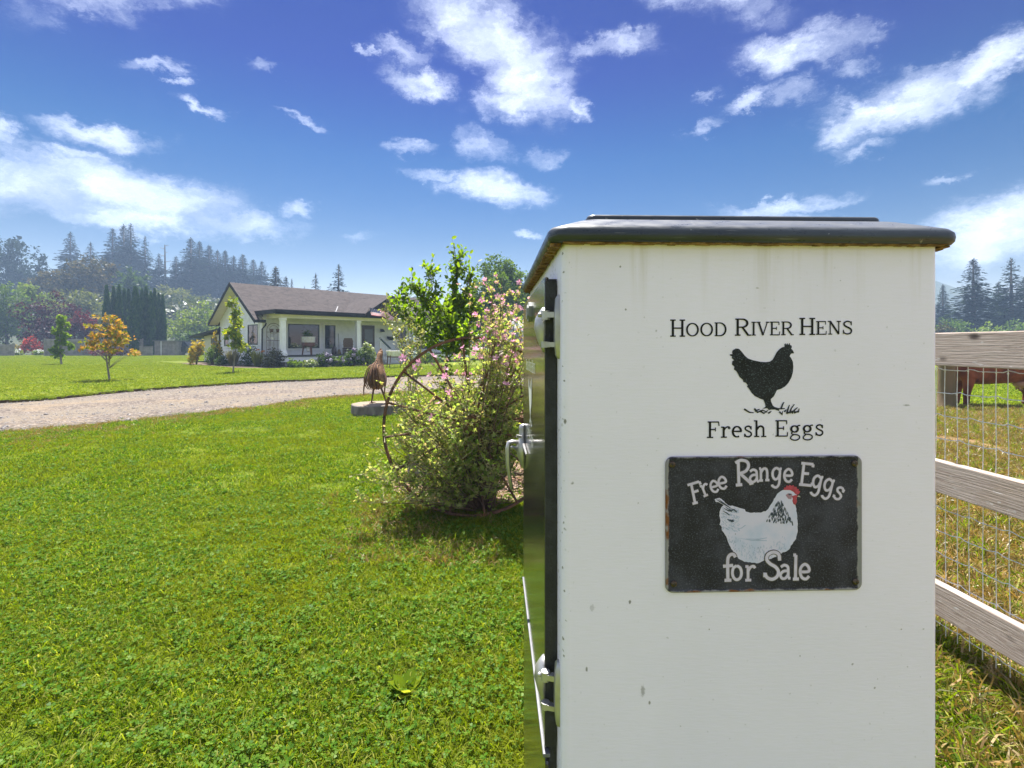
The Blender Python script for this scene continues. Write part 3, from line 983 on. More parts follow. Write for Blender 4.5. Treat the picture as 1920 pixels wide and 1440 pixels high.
def cabinet_paint():
    m = bpy.data.materials.new('cabinet_paint')
    m.use_nodes = True
    w = NT(m.node_tree)
    o = w.n('ShaderNodeTexCoord').outputs['Object']
    n1 = w.noise(o, 3.0, 4.0, 0.6)
    c = w.mix(w.rng(n1.outputs[0], 0.35, 0.7, 0, 0.7), (0.84, 0.77, 0.94, 1), (0.79, 0.725, 0.89, 1))
    fg = w.noise(w.n('ShaderNodeMapping', ins={0: o, 3: (40, 40, 260)}).outputs[0], 1.0, 3.0)
    c = w.mix(w.rng(fg.outputs[0], 0.3, 0.7, 0, 0.10), c, (0.70, 0.68, 0.65, 1))
    # specks of dirt and fly spots
    for sc_, lo, thr, strn in ((42, 0.16, 0.5, 0.9), (90, 0.24, 0.45, 0.8), (11, 0.06, 0.55, 1.0)):
        wv = w.vmath('ADD', o, w.vmath('MULTIPLY', w.noise(o, sc_ * 2.2, 2.0).outputs['Color'], (0.006, 0.006, 0.006)))
        v = w.n('ShaderNodeTexVoronoi', ins={'Vector': wv, 'Scale': float(sc_), 'Randomness': 1.0})
        pick = w.rng(w.n('ShaderNodeSeparateXYZ', ins={0: v.outputs['Color']}).outputs[1], 0.38, 0.6)
        spot = w.math('MULTIPLY', w.rng(v.outputs['Distance'], lo, lo * 0.45), pick)
        c = w.mix(w.math('MULTIPLY', spot, strn), c, (0.12, 0.10, 0.085, 1))
    # scuffs and smears
    for (px, py, hw_, hh_, st_) in ((1205, 1296, .004, .010, .55), (1218, 1318, .002, .004, .8), (1181, 1129, .0025, .003, .9), (1060, 791, .0022, .004, .9), (1163, 500, .0016, .002, .8), (1173, 580, .0018, .002, .8), (1100, 1255, .002, .005, .8), (1700, 760, .006, .0016, .6), (1255, 1040, .0015, .002, .8), (1690, 1180, .0015, .0015, .8), (1110, 1140, .004, .006, .3), (1640, 1290, .002, .002, .7), (1330, 1180, .0012, .0015, .8), (1500, 1230, .0014, .0014, .8), (1420, 540, .003, .001, .6)):
        a, z = cf(px, py)
        dv_ = w.vmath('DIVIDE', w.vmath('SUBTRACT', o, (a, 0, z)), (hw_, 1.0, hh_))
        dn = w.math('ADD', w.vmath('LENGTH', dv_), w.math('MULTIPLY', w.math('SUBTRACT', w.noise(o, 300.0, 3.0).outputs[0], 0.5), 1.4))
        c = w.mix(w.rng(dn, 1.1, 0.5, 0, st_), c, (0.16, 0.14, 0.13, 1))
    # rain streaks of rust and grime under the lid
    sp = w.n('ShaderNodeSeparateXYZ', ins={0: o})
    stv = w.noise(w.n('ShaderNodeMapping', ins={0: o, 3: (26, 26, 1.2)}).outputs[0], 1.0, 4.0, 0.65)
    stk = w.math('MULTIPLY', w.rng(stv.outputs[0], 0.5, 0.75), w.rng(sp.outputs[2], 1.36, 1.515))
    c = w.mix(w.math('MULTIPLY', stk, 0.45), c, (0.50, 0.43, 0.34, 1))
    p = w.n('ShaderNodeBsdfPrincipled', ins={'Base Color': c, 'Roughness': 0.42, 'Specular IOR Level': 0.4})
    b = w.n('ShaderNodeBump', ins={'Strength': 0.16, 'Distance': 0.002, 'Height': fg.outputs[0]})
    w.t.links.new(b.outputs[0], p.inputs['Normal'])
    w.t.links.new(p.outputs[0], w.n('ShaderNodeOutputMaterial').inputs[0])
    return m


M_CAB = cabinet_paint()
def lidpaint():
    m = bpy.data.materials.new('lid_black_paint')
    m.use_nodes = True
    w = NT(m.node_tree)
    o = w.n('ShaderNodeTexCoord').outputs['Object']
    nz = w.n('ShaderNodeSeparateXYZ', ins={0: w.n('ShaderNodeNewGeometry').outputs['Normal']}).outputs[2]
    n1 = w.noise(o, 9, 5, 0.6).outputs[0]
    n2 = w.noise(w.n('ShaderNodeMapping', ins={0: o, 3: (30, 30, 120)}).outputs[0], 1.0, 5, 0.7).outputs[0]
    c = w.mix(w.rng(n1, 0.35, 0.65), (0.014, 0.020, 0.028, 1), (0.028, 0.036, 0.046, 1))
    upgrey = w.math('MULTIPLY', w.rng(w.math('ADD', nz, w.math('MULTIPLY', w.math('SUBTRACT', n2, 0.5), 0.5)), 0.45, 0.95), 0.8)
    c = w.mix(upgrey, c, (0.13, 0.135, 0.14, 1))          # greyer on faces that point up
    ch = w.noise(o, 70, 3, 0.6).outputs[0]
    c = w.mix(w.rng(ch, 0.68, 0.73, 0, 0.8), c, (0.28, 0.27, 0.25, 1))
    sc2 = w.noise(w.n('ShaderNodeMapping', ins={0: o, 3: (14, 14, 300)}).outputs[0], 1.0, 3, 0.5).outputs[0]
    c = w.mix(w.rng(sc2, 0.66, 0.70, 0, 0.5), c, (0.16, 0.16, 0.16, 1))
    p = w.n('ShaderNodeBsdfPrincipled', ins={'Base Color': c, 'Roughness': w.rng(n2, 0.2, 0.8, 0.22, 0.5), 'Specular IOR Level': 0.5})
    b = w.n('ShaderNodeBump', ins={'Strength': 0.15, 'Distance': 0.003, 'Height': n2})
    w.t.links.new(b.outputs[0], p.inputs['Normal'])
    w.t.links.new(p.outputs[0], w.n('ShaderNodeOutputMaterial').inputs[0])
    return m


M_LIDP = lidpaint()
M_CHROME = pmat('worn_chrome', (0.47, 0.46, 0.45), (0.36, 0.345, 0.33), 30, 5, 0.42, metal=0.7, bump=0.05, bscale=80)
M_GASKET = pmat('black_rubber', (0.012, 0.012, 0.014), (0.025, 0.025, 0.028), 40, 3, 0.55, bump=0.2, bscale=200)
M_ROTWOOD = pmat('rotten_plywood', (0.42, 0.24, 0.10), (0.17, 0.085, 0.04), 60, 5, 0.9, bump=0.8, bscale=160)
M_INK = pmat('black_vinyl', (0.010, 0.010, 0.012), None, 5, rough=0.6, spec=0.2)
M_WHITEINK = pmat('white_vinyl', (0.75, 0.75, 0.72), None, 5, rough=0.5)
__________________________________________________
» **JOB**
Quote the full listing above word for word; exclude every picture from the copy.

» **RESPONSE TO THIS TASK**
The Blender Python script for this scene continues. Write part 3, from line 983 on. More parts follow. Write for Blender 4.5. Treat the picture as 1920 pixels wide and 1440 pixels high.
def cabinet_paint():
    m = bpy.data.materials.new('cabinet_paint')
    m.use_nodes = True
    w = NT(m.node_tree)
    o = w.n('ShaderNodeTexCoord').outputs['Object']
    n1 = w.noise(o, 3.0, 4.0, 0.6)
    c = w.mix(w.rng(n1.outputs[0], 0.35, 0.7, 0, 0.7), (0.84, 0.77, 0.94, 1), (0.79, 0.725, 0.89, 1))
    fg = w.noise(w.n('ShaderNodeMapping', ins={0: o, 3: (40, 40, 260)}).outputs[0], 1.0, 3.0)
    c = w.mix(w.rng(fg.outputs[0], 0.3, 0.7, 0, 0.10), c, (0.70, 0.68, 0.65, 1))
    # specks of dirt and fly spots
    for sc_, lo, thr, strn in ((42, 0.16, 0.5, 0.9), (90, 0.24, 0.45, 0.8), (11, 0.06, 0.55, 1.0)):
        wv = w.vmath('ADD', o, w.vmath('MULTIPLY', w.noise(o, sc_ * 2.2, 2.0).outputs['Color'], (0.006, 0.006, 0.006)))
        v = w.n('ShaderNodeTexVoronoi', ins={'Vector': wv, 'Scale': float(sc_), 'Randomness': 1.0})
        pick = w.rng(w.n('ShaderNodeSeparateXYZ', ins={0: v.outputs['Color']}).outputs[1], 0.38, 0.6)
        spot = w.math('MULTIPLY', w.rng(v.outputs['Distance'], lo, lo * 0.45), pick)
        c = w.mix(w.math('MULTIPLY', spot, strn), c, (0.12, 0.10, 0.085, 1))
    # scuffs and smears
    for (px, py, hw_, hh_, st_) in ((1205, 1296, .004, .010, .55), (1218, 1318, .002, .004, .8), (1181, 1129, .0025, .003, .9), (1060, 791, .0022, .004, .9), (1163, 500, .0016, .002, .8), (1173, 580, .0018, .002, .8), (1100, 1255, .002, .005, .8), (1700, 760, .006, .0016, .6), (1255, 1040, .0015, .002, .8), (1690, 1180, .0015, .0015, .8), (1110, 1140, .004, .006, .3), (1640, 1290, .002, .002, .7), (1330, 1180, .0012, .0015, .8), (1500, 1230, .0014, .0014, .8), (1420, 540, .003, .001, .6)):
        a, z = cf(px, py)
        dv_ = w.vmath('DIVIDE', w.vmath('SUBTRACT', o, (a, 0, z)), (hw_, 1.0, hh_))
        dn = w.math('ADD', w.vmath('LENGTH', dv_), w.math('MULTIPLY', w.math('SUBTRACT', w.noise(o, 300.0, 3.0).outputs[0], 0.5), 1.4))
        c = w.mix(w.rng(dn, 1.1, 0.5, 0, st_), c, (0.16, 0.14, 0.13, 1))
    # rain streaks of rust and grime under the lid
    sp = w.n('ShaderNodeSeparateXYZ', ins={0: o})
    stv = w.noise(w.n('ShaderNodeMapping', ins={0: o, 3: (26, 26, 1.2)}).outputs[0], 1.0, 4.0, 0.65)
    stk = w.math('MULTIPLY', w.rng(stv.outputs[0], 0.5, 0.75), w.rng(sp.outputs[2], 1.36, 1.515))
    c = w.mix(w.math('MULTIPLY', stk, 0.45), c, (0.50, 0.43, 0.34, 1))
    p = w.n('ShaderNodeBsdfPrincipled', ins={'Base Color': c, 'Roughness': 0.42, 'Specular IOR Level': 0.4})
    b = w.n('ShaderNodeBump', ins={'Strength': 0.16, 'Distance': 0.002, 'Height': fg.outputs[0]})
    w.t.links.new(b.outputs[0], p.inputs['Normal'])
    w.t.links.new(p.outputs[0], w.n('ShaderNodeOutputMaterial').inputs[0])
    return m


M_CAB = cabinet_paint()
def lidpaint():
    m = bpy.data.materials.new('lid_black_paint')
    m.use_nodes = True
    w = NT(m.node_tree)
    o = w.n('ShaderNodeTexCoord').outputs['Object']
    nz = w.n('ShaderNodeSeparateXYZ', ins={0: w.n('ShaderNodeNewGeometry').outputs['Normal']}).outputs[2]
    n1 = w.noise(o, 9, 5, 0.6).outputs[0]
    n2 = w.noise(w.n('ShaderNodeMapping', ins={0: o, 3: (30, 30, 120)}).outputs[0], 1.0, 5, 0.7).outputs[0]
    c = w.mix(w.rng(n1, 0.35, 0.65), (0.014, 0.020, 0.028, 1), (0.028, 0.036, 0.046, 1))
    upgrey = w.math('MULTIPLY', w.rng(w.math('ADD', nz, w.math('MULTIPLY', w.math('SUBTRACT', n2, 0.5), 0.5)), 0.45, 0.95), 0.8)
    c = w.mix(upgrey, c, (0.13, 0.135, 0.14, 1))          # greyer on faces that point up
    ch = w.noise(o, 70, 3, 0.6).outputs[0]
    c = w.mix(w.rng(ch, 0.68, 0.73, 0, 0.8), c, (0.28, 0.27, 0.25, 1))
    sc2 = w.noise(w.n('ShaderNodeMapping', ins={0: o, 3: (14, 14, 300)}).outputs[0], 1.0, 3, 0.5).outputs[0]
    c = w.mix(w.rng(sc2, 0.66, 0.70, 0, 0.5), c, (0.16, 0.16, 0.16, 1))
    p = w.n('ShaderNodeBsdfPrincipled', ins={'Base Color': c, 'Roughness': w.rng(n2, 0.2, 0.8, 0.22, 0.5), 'Specular IOR Level': 0.5})
    b = w.n('ShaderNodeBump', ins={'Strength': 0.15, 'Distance': 0.003, 'Height': n2})
    w.t.links.new(b.outputs[0], p.inputs['Normal'])
    w.t.links.new(p.outputs[0], w.n('ShaderNodeOutputMaterial').inputs[0])
    return m


M_LIDP = lidpaint()
M_CHROME = pmat('worn_chrome', (0.47, 0.46, 0.45), (0.36, 0.345, 0.33), 30, 5, 0.42, metal=0.7, bump=0.05, bscale=80)
M_GASKET = pmat('black_rubber', (0.012, 0.012, 0.014), (0.025, 0.025, 0.028), 40, 3, 0.55, bump=0.2, bscale=200)
M_ROTWOOD = pmat('rotten_plywood', (0.42, 0.24, 0.10), (0.17, 0.085, 0.04), 60, 5, 0.9, bump=0.8, bscale=160)
M_INK = pmat('black_vinyl', (0.010, 0.010, 0.012), None, 5, rough=0.6, spec=0.2)
M_WHITEINK = pmat('white_vinyl', (0.75, 0.75, 0.72), None, 5, rough=0.5)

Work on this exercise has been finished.